Edgar Allan Poe a écrit trois récits situés à Paris au début du XIXe siècle, « Double assassinat dans la rue morgue », « La Lettre volée » et « Le Mystère de Marie Roget », trois enquêtes ou énigmes qui mettent en scène Dupin, une sorte de Sherlock Holmes français. René Reouven a pris le parti de lier ces trois histoires, de les situer précisément d'un point de vue historique et d'en faire une affaire racontée par Aurore Dupin, baronne Dudevant, dite Georges Sand.
Cette Vérité sur la rue Morgue est un délice pour peu que l'on se souvienne parfaitement des trois nouvelles de Poe que l'éditeur Flammarion a eu la très bonne idée de placer en queue d'ouvrage — dans le cas contraire, relisez-les avant de plonger dans l'hommage. Avec une plume parfaite et des dialogues d'une maîtrise insolente, Reouven nous entraîne dans une mécanique d'une rare précision où l'on retrouve l'orang-outan de la rue Morgue, un rasoir qui sera bientôt couvert de sang, une lettre d'une grande importance, une femme morte ligotée et jetée dans un canal. Mais l'auteur des Grandes profondeurs va plus loin, il nous promène dans le Paris interlope du choléra, des voyous et de la vente de l'eau gérée par les « auvergnats ». Il nous entraîne à la rencontre d'un Vidocq qui n'est plus à la Sûreté, nous fait fréquenter Gérard de Nerval et Théophile Gautier, évoque Lamarck, Erasmus Darwin et Buffon. Au total, voici une Vérité sur la rue Morgue qui s'impose rien moins que comme le plus beau livre de Reouven depuis Voyage au centre du mystère (Denoël), où il mettait en scène Jules Verne.
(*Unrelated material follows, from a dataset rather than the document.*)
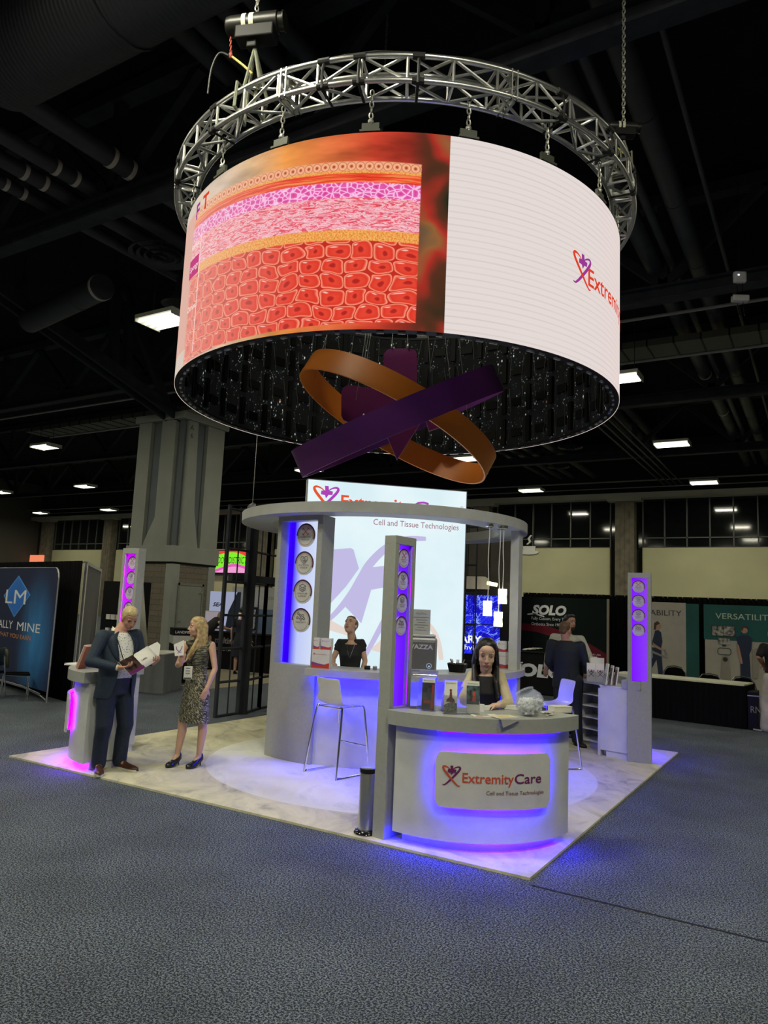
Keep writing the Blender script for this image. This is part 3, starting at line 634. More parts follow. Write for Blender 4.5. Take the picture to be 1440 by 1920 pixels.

Johan Heliot — qui lui aussi s'est bien amusé avec les personnages de Jules Verne et de Vidocq — a un père spirituel ; il serait amusant que les deux écrivains se rencontrent autour d'un verre d'absinthe pour parler de ces temps merveilleux où l'on « chassait le dragon » dans les fumeries des grandes capitales européennes.